Long before Jason Mamoa reinvented Aquaman as a gruff, tatted up badass, many of us can remember a day when he was the lamest member of the Justice League. The blonde haired pretty boy was capable of communicating with fish – often calling upon their help to foil water based crime or to defend his Kingdom of Atlantis. Talking to fish, we all chuckled, what a worthless super power.

But that’s not how DARPA sees it.

While Aquaman may call on a pod of whales to help keep a boat from sinking, DARPA, or the U.S. Government’s Defense Advanced Research Projects Agency, hopes to take a far broader approach: they want to use aquatic wildlife to help them identify and track enemy movements deep within the ocean using a program calls PALS: the Persistent Aquatic Living Sensors (PALS) program.
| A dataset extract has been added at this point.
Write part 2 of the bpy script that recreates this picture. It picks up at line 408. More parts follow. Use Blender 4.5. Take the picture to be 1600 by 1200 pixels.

The U.S. Navy’s current approach to detecting and monitoring underwater vehicles is hardware-centric and resource intensive. As a result, the capability is mostly used at the tactical level to protect high-value assets like aircraft carriers, and less so at the broader strategic level,” PALS Project Manager Lori Adornato said in a DARPA press release.

“If we can tap into the innate sensing capabilities of living organisms that are ubiquitous in the oceans, we can extend our ability to track adversary activity and do so discreetly, on a persistent basis, and with enough precision to characterize the size and type of adversary vehicles.”

The PALS program aims to incorporate a wide variety of undersea life to aid a series of submersed and floating sensor nodes designed specifically to have a minimal effect on the ocean’s ecosystem, while offering the Department of Defense the ability to locate encroaching Naval assets. With China rapidly developing a form of “silent drive” propulsion systems for their submarines, and Russia fielding massive nuclear weapons in the form of submersible drones, tapping into the innate sensing capabilities of the ocean’s wildlife, unusual as it may seem, may be the most practical means by which to counter these growing threats.

DARPA hopes to establish a system that can track the activity of a variety of Marine animals, including the sounds they produce and their traffic patterns. By studying the behavior of the animals and establishing an understanding of how they respond to different stimuli, an algorithm could be developed that identifies sudden shifts in animal behavior that may indicate the presence of an enemy submarine or vessel.